Re: [PATCH 1/2] mm: store zero pages to be swapped out in a bitmap
From: Matthew Wilcox
Date: Thu May 30 2024 - 16:04:30 EST
On Thu, May 30, 2024 at 09:24:20AM -0700, Yosry Ahmed wrote:
> I am wondering if it's even possible to take this one step further and
> avoid reclaiming zero-filled pages in the first place. Can we just
> unmap them and let the first read fault allocate a zero'd page like
> uninitialized memory, or point them at the zero page and make them
> read-only, or something? Then we could free them directly without
> going into the swap code to begin with.

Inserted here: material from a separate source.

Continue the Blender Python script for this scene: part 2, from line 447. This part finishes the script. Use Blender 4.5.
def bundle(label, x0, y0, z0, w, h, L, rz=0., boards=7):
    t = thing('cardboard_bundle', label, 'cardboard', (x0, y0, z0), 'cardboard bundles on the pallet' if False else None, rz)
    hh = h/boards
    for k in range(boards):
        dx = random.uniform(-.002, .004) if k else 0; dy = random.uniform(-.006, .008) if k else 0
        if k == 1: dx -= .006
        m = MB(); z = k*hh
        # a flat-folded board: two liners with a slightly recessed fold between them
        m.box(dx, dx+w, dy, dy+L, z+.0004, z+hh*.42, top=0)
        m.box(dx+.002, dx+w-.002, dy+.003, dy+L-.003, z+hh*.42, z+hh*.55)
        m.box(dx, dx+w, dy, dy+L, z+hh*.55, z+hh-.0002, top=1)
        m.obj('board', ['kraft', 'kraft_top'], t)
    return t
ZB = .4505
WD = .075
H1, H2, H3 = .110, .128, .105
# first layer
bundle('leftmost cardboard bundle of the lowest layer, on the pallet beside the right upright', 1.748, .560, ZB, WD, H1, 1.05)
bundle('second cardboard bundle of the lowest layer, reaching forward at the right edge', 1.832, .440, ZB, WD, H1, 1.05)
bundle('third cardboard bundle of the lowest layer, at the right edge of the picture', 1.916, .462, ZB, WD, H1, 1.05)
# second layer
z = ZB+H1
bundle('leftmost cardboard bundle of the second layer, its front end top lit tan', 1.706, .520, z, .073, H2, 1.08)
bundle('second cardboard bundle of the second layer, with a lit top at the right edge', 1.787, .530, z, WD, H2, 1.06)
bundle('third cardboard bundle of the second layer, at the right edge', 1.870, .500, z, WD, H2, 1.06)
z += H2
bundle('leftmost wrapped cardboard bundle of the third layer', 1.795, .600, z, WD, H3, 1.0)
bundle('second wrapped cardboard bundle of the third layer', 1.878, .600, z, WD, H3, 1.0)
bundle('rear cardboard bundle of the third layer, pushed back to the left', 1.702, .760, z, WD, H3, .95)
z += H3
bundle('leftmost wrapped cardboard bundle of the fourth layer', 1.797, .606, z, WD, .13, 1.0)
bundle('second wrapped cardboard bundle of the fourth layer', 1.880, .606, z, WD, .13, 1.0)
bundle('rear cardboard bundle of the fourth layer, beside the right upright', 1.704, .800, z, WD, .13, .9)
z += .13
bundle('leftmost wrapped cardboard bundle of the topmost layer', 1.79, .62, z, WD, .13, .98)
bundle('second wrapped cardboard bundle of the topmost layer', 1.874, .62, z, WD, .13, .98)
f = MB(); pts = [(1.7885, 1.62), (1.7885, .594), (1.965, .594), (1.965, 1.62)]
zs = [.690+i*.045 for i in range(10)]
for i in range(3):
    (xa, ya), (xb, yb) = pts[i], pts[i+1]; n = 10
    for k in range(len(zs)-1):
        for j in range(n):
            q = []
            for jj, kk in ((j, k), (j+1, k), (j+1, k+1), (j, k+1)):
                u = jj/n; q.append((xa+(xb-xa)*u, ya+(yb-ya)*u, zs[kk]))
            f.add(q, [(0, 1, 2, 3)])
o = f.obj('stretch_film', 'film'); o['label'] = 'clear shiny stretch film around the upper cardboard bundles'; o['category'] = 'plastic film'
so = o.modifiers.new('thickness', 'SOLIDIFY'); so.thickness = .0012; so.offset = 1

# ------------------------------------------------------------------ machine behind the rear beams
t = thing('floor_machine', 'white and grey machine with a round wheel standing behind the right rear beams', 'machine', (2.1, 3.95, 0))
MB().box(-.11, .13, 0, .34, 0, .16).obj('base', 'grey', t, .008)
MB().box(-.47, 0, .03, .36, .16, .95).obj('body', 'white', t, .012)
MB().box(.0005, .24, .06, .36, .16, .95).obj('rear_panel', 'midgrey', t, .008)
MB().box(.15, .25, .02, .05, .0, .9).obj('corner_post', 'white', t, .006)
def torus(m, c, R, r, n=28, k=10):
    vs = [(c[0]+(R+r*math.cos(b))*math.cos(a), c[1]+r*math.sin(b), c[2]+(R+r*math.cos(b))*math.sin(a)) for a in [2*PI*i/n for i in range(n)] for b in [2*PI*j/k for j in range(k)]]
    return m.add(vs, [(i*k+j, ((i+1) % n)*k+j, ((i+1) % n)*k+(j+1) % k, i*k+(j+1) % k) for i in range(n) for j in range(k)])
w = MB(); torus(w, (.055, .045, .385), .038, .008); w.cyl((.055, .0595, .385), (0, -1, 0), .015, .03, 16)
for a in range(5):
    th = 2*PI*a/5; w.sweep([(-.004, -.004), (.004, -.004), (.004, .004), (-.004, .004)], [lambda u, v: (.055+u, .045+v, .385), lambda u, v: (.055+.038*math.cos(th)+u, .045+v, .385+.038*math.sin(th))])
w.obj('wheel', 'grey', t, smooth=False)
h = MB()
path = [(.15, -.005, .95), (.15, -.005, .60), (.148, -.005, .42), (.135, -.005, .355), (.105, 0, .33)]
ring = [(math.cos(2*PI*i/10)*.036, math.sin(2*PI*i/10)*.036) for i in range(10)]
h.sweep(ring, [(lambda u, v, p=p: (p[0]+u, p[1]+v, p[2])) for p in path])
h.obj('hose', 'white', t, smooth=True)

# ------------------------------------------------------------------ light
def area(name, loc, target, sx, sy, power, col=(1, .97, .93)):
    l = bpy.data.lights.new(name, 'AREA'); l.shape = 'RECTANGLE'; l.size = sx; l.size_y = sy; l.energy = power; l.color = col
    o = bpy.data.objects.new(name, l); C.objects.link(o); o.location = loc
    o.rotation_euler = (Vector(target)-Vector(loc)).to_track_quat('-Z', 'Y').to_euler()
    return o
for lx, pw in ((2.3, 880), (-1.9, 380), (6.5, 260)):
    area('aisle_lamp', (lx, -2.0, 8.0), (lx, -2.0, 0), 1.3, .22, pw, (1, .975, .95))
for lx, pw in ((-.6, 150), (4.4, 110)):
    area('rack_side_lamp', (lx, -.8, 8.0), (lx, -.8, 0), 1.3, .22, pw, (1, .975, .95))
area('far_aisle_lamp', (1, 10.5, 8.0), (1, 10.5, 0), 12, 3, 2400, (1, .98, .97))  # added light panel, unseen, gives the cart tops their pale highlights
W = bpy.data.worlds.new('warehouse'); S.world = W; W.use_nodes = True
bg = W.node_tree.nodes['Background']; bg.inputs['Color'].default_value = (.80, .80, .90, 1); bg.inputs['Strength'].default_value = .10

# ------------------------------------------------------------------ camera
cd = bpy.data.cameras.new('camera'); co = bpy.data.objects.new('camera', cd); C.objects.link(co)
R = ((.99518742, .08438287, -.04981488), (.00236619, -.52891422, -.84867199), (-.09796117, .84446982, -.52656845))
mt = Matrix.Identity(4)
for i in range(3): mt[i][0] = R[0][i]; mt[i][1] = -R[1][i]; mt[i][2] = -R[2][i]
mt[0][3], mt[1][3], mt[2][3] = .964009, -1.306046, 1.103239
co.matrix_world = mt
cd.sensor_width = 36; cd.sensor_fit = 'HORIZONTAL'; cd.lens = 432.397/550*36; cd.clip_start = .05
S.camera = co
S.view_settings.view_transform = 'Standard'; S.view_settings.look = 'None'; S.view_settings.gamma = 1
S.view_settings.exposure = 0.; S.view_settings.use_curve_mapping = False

I was having similar thoughts. You can see in do_anonymous_page() that
we simply map the shared zero page when we take a read fault on
unallocated anon memory.
So my question is where are all these zero pages coming from in the Meta
fleet? Obviously we never try to swap out the shared zero page (it's
not on any LRU list). So I see three possibilities:
- Userspace wrote to it, but it wrote zeroes. Then we did a memcmp(),
discovered it was zeroes and fall into this path. It would be safe
to just discard this page.
- We allocated it as part of a THP. We never wrote to this particular
page of the THP, so it's zero-filled. While it's safe to just
discard this page, we might want to write it for better swap-in
performance.
- Userspace wrote non-zeroes to it, then wrote zeroes to it before
abandoning use of this page, and so it eventually got swapped out.
Perhaps we could teach userspace to MADV_DONTNEED the page instead?
Has any data been gathered on this? Maybe there are other sources of
zeroed pages that I'm missing. I do remember a presentation at LSFMM
in 2022 from Google about very sparsely used THPs.